To start with, cast your eye at the opening grab. Not bad. In fact, if you know London, it's close enough to make the juxtaposition of enormous macho bloke with sword and Covent Garden sign pretty funny. When you see escalators they're at far too shallow an angle and there's no trains are running (but with the current rate of Tube strikes, that's actually fairly accurate too).

It kind of goes awry whenever you go above the surface. I mean, it tries. If you squint, it's got a bit of a Children of Man/28-Days Later.

But God is in the details.

Hmm.

And accurate police cars and... waitasec. If I'm as tall as a bloke, it means the car is about two foot tall. To paraphrase Blue Jam's gag, who do they think we are? Fucking Noddy. It shows that Bill Hicks Hooligans routine has had a lasting impression on the Art staff at Flagship, who somehow believe London got invaded by Demons because its police were a bunch of hobbits who were used to dealing with Scallywags and Ruffians.

Hmm.

There seems to be a pub every twenty or thirty metres, which while not actually exactly true, feels true, and at least shows an attempt to understand national psychology. In fact, the first pub I found, it brought a smile to my face. Until I turned around and saw there was an identical pub on the other side of the road. In my first few hours, I saw Town's End after Town's End, stretching out until I started to wonder whether this was a subtle attempt at world-building. Describing a world with slow, endemic corporate muscling out of locals, like modern coffee chains or whatever - the culture of an island being torn apart.

And then I bumped into another one, further along. The Blue Flag & Ship. My internal narrative took an upwards turn, imagining this the last hold out against this encroaching horde of the soulless World's End - the spirit of pubs' last stand.

I turned the corner, found another Flag & Ship and decided the texture artists had just decided to slack off down their local equivalent of the Town's End early.

Hmm.

Red phone boxes. Don't have many of them, but they do kind of exist, so they're here and fairly accurate. It's also burnt out and unuseable, which is another impressive note of detail. But if it was a London telephone box, it'd be full of cards advertising ladies of the night. FAIL.

Hmm.

An accurate sign! Go Flagship.

Actually, this reminds me of an old story from when I was working on PCG. Gray Matter were in the UK, showing off their Return to Castle Wolfenstein. One of their Art peeps was there, who was highly interested in Bath's distinctive stonework. He wandered off with a digital camera and took a load of shots, as well as grabbing some signs and similar.

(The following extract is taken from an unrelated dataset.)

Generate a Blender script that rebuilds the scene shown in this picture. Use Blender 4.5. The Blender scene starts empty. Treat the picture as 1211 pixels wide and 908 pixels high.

Don't think any more of it until we finally get Return to Castle Wolfenstein review code. Playing through it and I'm stopped short when I hit the Nazi experimental science laboratory bits near the end. Every few metres down the wall, there's a British utility sign - I believe it was the the iconic one which means "Water Mains Here", which you see all over the place in the streets. It added a gloriously bizarre - albeit atmosphere shattering - edge to the whole thing, kind of as if Splash Damage decided to put a PED XING on every available wall in Quake Wars: Enemy Territory.

Anyway, at least Flagship get their signs in the right place. Though you'd have thought that having one reading "Pedestrian Zone" is giving critics a little too easy a gag in a "a game so pedestrian that even the developers felt the need to label it a Pedestrian Zone," way.

They must be confident they've got a good game or something.